Умная, веселая, талантливая, она принимала деятельное участие в поисках романтической школы, литераторствовала, исправляла произведения других, печатала анонимные рецензии, то сама работая пером, то пуская в ход свое влияние на окружавших. Шиллер ее постоянно называл дама-Люцифер. Когда у нее умерла гениальная пятнадцатилетняя девочка (от первого брака), горе ее было очень велико, но она вскоре утешилась, вступив в любовную связь с Шеллингом. Этому немало способствовало охлаждение между ней и Шлегелем, который даже жил в другом городе, где с большим усердием отдавался осуществлению своих вольных взглядов на отношения между полами — сошелся с сестрой Тика, Софьей Бенгарди, которая для этой цели даже развелась с мужем, а потом старался жениться на дочери рационалиста Паулюса.
Когда сближение Шеллинга с Каролиной оказалось снимком уж тесным, Шлегель не поколебался освободить жену от уз брака. «Мы, — писала Каролина, — расторгли связь, на которую никогда иначе не смотрели, как на совершенно свободную». Но более всего любопытно для характеристики романтиков то, что Шлегель и Шеллинг остались по-прежнему друзьями и вели приятельскую переписку. Сама Каролина обменивалась дружескими письмами с бывшим мужем, который в одно прекрасное время нашел даже возможным посетить парочку в Мюнхене вместе с г-жой Сталь…

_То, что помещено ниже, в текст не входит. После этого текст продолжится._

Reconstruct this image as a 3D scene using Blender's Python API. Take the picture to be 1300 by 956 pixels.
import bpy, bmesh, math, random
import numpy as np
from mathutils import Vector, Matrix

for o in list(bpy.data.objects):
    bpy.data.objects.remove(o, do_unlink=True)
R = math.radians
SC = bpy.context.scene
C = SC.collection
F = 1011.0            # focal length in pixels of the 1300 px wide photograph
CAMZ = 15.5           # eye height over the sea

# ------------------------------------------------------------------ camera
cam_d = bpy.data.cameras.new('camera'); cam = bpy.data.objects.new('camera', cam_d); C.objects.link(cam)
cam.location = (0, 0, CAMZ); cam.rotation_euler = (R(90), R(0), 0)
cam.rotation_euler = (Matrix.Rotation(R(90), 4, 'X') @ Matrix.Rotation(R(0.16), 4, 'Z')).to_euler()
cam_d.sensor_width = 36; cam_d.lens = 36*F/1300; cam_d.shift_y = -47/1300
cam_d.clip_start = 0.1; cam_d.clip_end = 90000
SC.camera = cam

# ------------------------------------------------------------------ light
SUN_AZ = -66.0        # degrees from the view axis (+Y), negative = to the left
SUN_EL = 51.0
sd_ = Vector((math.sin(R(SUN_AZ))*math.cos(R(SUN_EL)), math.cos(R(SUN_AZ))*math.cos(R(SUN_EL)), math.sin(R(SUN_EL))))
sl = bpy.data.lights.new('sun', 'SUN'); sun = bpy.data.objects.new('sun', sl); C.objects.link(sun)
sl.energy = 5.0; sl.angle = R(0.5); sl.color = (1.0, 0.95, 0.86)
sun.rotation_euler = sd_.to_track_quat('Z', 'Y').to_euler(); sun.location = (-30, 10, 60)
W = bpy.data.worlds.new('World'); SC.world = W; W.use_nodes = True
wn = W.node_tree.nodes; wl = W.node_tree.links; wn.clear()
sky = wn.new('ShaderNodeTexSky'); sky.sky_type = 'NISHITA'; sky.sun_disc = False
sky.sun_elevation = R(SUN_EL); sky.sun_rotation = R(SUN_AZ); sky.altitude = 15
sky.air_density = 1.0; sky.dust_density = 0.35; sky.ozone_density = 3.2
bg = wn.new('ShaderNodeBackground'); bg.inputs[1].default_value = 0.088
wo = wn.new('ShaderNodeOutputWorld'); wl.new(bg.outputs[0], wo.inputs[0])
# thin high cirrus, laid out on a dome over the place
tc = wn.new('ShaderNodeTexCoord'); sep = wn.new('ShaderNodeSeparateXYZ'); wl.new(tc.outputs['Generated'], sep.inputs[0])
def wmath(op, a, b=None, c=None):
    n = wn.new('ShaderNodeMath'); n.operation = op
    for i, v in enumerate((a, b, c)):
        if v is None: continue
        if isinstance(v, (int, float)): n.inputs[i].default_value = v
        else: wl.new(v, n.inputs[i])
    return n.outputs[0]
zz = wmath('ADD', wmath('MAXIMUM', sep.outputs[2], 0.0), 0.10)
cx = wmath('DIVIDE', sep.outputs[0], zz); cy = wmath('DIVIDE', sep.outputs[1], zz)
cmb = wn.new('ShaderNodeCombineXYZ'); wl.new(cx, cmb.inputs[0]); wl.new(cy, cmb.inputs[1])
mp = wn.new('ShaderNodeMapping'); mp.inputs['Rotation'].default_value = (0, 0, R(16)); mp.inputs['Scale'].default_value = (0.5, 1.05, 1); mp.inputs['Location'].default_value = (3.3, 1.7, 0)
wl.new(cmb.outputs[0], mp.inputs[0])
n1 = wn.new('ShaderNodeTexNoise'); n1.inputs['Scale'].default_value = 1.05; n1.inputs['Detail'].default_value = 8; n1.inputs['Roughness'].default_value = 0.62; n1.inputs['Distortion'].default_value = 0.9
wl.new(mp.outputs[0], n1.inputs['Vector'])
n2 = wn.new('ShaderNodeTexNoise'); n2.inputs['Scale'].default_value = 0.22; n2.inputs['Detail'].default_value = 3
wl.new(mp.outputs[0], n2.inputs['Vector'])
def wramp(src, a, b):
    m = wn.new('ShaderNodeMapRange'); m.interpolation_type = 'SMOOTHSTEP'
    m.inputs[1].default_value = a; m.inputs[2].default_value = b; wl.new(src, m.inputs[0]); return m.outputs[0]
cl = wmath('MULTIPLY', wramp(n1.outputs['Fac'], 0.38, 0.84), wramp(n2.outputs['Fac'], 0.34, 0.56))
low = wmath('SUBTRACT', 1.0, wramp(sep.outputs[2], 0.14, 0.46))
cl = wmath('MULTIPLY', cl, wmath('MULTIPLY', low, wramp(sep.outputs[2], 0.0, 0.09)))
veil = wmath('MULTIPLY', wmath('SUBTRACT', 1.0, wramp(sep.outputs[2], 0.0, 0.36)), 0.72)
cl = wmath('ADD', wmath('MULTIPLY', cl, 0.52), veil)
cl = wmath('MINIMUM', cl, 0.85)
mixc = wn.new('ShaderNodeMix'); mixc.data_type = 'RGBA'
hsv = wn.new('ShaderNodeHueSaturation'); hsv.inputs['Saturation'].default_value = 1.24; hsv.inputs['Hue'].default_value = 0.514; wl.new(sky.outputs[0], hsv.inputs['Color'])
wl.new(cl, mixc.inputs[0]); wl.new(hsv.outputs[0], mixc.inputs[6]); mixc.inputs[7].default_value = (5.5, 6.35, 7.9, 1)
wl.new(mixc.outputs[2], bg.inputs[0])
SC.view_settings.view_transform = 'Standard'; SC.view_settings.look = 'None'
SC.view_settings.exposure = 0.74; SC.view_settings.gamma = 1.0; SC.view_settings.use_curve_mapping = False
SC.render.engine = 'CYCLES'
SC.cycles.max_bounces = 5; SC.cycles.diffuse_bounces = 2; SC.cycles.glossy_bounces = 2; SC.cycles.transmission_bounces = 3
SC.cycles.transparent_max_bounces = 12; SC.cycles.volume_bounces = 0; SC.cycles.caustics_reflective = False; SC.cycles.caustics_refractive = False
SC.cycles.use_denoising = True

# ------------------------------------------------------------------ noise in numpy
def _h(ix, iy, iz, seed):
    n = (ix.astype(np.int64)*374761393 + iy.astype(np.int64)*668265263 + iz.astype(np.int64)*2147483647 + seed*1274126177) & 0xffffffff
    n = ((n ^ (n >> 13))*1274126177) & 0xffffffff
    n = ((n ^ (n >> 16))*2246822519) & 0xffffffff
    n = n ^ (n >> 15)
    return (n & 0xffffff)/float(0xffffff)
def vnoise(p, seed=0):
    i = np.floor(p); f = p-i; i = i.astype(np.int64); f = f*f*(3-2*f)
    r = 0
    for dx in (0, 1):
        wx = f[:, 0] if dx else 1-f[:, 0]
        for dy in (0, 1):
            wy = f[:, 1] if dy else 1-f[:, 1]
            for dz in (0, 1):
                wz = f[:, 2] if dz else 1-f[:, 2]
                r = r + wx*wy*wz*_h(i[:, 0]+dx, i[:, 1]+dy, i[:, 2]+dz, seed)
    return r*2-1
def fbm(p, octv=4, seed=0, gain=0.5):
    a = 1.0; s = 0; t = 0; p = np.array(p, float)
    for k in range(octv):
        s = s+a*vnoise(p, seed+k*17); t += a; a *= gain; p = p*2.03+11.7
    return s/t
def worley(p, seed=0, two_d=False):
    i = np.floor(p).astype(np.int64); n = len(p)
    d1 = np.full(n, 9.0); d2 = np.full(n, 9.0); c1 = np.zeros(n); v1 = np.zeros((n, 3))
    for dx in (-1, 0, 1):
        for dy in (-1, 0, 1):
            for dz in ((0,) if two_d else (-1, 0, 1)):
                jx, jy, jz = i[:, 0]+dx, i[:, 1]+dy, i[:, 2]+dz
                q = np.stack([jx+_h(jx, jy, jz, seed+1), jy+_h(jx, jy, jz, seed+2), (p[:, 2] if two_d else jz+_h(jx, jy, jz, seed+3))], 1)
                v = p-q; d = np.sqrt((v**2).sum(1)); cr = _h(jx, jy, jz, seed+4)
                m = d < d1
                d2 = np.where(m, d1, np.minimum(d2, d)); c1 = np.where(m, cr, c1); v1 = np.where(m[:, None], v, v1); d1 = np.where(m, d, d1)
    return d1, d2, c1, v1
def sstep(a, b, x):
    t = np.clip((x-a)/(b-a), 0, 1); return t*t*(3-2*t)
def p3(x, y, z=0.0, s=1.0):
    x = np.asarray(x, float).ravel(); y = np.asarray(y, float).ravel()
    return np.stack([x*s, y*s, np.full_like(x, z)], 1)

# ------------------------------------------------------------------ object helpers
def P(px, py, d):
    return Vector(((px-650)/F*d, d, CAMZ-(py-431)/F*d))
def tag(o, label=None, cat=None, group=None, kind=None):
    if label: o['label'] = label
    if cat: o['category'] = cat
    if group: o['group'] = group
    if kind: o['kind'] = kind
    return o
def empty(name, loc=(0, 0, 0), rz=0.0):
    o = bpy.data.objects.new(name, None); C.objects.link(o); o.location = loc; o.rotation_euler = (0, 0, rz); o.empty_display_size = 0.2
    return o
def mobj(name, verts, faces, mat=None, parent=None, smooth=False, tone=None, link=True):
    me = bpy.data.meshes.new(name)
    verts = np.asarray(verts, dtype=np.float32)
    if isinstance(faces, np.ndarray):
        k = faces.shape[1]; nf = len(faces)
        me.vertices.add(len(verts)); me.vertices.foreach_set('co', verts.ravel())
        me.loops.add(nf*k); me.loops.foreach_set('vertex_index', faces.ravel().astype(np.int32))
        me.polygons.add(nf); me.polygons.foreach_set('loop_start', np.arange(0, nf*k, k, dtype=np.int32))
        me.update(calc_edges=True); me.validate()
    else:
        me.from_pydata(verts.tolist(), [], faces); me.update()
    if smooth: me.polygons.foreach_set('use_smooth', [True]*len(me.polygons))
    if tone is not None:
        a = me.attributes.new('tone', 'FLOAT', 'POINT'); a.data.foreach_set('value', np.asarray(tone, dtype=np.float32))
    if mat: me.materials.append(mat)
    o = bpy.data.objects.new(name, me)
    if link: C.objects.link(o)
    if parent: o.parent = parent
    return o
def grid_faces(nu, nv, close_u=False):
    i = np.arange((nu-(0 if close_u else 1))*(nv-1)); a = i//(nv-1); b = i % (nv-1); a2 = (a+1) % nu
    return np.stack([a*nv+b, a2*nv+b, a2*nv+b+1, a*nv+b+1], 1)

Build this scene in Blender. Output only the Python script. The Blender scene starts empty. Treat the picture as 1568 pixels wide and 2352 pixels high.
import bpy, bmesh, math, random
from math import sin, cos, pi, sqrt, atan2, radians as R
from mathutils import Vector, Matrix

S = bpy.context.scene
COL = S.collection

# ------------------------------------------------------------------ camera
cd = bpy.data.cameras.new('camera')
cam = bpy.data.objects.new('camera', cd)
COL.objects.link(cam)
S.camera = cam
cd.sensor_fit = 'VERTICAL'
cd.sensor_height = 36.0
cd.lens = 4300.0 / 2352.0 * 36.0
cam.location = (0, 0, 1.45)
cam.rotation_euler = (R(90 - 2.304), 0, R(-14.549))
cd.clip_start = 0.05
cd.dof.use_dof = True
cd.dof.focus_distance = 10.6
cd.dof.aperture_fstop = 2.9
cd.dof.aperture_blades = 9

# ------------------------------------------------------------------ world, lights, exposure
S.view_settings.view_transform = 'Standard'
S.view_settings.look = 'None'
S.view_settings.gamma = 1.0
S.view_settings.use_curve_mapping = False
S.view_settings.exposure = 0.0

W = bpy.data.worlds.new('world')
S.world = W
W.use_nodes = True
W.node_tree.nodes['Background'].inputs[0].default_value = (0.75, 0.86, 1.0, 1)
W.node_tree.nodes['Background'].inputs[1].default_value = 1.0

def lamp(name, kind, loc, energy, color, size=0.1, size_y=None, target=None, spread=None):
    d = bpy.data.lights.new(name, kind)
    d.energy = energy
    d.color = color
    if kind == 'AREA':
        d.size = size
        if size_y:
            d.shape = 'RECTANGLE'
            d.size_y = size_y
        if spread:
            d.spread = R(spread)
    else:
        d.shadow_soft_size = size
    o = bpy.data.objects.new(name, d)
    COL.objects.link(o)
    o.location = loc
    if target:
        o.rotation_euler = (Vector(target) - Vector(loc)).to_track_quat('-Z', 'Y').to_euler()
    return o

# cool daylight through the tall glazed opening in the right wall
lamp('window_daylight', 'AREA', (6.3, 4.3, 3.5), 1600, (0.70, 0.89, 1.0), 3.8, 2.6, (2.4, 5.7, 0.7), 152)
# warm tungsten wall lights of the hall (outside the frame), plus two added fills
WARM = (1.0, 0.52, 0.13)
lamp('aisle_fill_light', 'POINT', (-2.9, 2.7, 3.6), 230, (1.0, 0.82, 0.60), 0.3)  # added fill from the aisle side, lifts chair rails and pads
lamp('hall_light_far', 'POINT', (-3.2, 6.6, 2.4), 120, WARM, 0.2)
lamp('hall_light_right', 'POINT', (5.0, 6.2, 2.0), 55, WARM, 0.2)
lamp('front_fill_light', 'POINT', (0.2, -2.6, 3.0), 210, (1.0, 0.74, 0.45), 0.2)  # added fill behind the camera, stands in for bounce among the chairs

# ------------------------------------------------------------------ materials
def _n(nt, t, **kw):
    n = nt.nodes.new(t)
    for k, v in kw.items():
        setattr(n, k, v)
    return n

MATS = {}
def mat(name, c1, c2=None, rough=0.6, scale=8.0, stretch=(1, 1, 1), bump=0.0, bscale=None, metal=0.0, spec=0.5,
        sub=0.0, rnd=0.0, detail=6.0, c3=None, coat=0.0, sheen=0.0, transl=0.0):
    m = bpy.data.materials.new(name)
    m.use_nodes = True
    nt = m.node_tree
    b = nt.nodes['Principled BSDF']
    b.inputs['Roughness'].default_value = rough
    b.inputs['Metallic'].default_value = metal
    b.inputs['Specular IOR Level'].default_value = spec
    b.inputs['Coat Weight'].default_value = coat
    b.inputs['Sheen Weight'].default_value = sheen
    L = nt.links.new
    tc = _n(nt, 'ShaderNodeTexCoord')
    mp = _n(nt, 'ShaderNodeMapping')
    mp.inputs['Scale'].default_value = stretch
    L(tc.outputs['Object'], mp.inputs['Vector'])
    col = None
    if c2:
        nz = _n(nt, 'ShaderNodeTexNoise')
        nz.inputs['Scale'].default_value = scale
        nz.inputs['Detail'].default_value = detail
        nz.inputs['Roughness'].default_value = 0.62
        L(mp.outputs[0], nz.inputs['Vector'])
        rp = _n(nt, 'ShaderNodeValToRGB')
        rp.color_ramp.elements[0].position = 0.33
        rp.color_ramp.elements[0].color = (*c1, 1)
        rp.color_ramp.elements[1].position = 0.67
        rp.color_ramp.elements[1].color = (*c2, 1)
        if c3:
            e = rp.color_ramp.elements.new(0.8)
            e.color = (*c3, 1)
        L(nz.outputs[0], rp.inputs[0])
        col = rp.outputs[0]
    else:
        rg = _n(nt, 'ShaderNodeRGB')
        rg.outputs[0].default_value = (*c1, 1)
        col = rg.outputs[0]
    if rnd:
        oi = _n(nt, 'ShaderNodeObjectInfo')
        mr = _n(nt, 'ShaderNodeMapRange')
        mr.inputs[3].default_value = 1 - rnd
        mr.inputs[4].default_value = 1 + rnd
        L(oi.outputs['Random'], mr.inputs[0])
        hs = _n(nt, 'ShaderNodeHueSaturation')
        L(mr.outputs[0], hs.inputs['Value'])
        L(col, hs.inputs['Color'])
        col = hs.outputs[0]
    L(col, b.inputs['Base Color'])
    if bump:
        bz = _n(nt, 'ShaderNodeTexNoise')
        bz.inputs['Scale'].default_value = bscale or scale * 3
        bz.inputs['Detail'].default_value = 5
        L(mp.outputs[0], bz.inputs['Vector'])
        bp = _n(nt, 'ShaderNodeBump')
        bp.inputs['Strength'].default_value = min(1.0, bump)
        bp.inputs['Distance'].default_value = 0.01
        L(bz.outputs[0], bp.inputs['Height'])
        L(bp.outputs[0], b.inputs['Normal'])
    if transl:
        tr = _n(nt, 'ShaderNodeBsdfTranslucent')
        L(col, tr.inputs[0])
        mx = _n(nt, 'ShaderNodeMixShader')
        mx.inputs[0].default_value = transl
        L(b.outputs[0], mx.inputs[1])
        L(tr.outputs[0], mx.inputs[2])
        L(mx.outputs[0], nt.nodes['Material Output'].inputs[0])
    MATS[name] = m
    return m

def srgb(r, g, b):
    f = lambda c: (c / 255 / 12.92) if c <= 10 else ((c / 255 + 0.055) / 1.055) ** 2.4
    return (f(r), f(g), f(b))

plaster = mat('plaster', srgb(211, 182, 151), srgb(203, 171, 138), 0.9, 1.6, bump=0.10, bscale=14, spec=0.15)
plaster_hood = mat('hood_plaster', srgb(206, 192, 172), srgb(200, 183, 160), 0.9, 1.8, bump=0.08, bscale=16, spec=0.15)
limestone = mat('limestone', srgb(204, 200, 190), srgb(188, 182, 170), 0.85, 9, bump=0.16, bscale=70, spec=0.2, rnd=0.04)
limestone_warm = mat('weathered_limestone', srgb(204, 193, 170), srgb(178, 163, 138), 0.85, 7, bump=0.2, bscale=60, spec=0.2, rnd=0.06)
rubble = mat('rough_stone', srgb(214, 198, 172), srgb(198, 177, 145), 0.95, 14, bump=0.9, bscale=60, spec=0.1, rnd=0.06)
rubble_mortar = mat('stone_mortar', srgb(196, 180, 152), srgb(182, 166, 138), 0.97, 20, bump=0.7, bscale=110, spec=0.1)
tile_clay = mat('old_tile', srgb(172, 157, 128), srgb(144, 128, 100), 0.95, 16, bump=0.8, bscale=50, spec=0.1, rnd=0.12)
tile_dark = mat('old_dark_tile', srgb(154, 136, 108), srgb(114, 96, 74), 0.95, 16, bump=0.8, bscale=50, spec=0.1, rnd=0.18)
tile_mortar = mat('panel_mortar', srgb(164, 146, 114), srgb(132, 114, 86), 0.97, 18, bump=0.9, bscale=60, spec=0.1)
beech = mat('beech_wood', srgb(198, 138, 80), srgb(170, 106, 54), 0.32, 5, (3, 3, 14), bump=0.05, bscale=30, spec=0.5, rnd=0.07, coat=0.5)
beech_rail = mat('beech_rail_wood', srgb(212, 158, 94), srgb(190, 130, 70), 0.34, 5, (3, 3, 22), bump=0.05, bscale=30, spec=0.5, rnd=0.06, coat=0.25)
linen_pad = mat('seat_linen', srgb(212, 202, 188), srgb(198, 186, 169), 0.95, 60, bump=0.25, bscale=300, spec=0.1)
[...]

Таков был романтизм и таковы были его главные представители в Германии.
Виланд
Творец «Оберона» и первый переводчик Шекспира на немецкий язык, Виланд[81] может только отчасти считаться предшественником романтиков; но и он разделил все слабости выдающихся представителей будущей романтической школы, хотя и в значительно меньшей степени. Он принадлежит к категории поэтов, которые не сразу стали на прямой путь творчества, долго блуждали, долго колебались и только сильному толчку извне обязаны тем, что твердо пошли по известной дороге. Толчком этим послужила для него встреча с одной из типичнейших женщин того времени — Софией Ларош.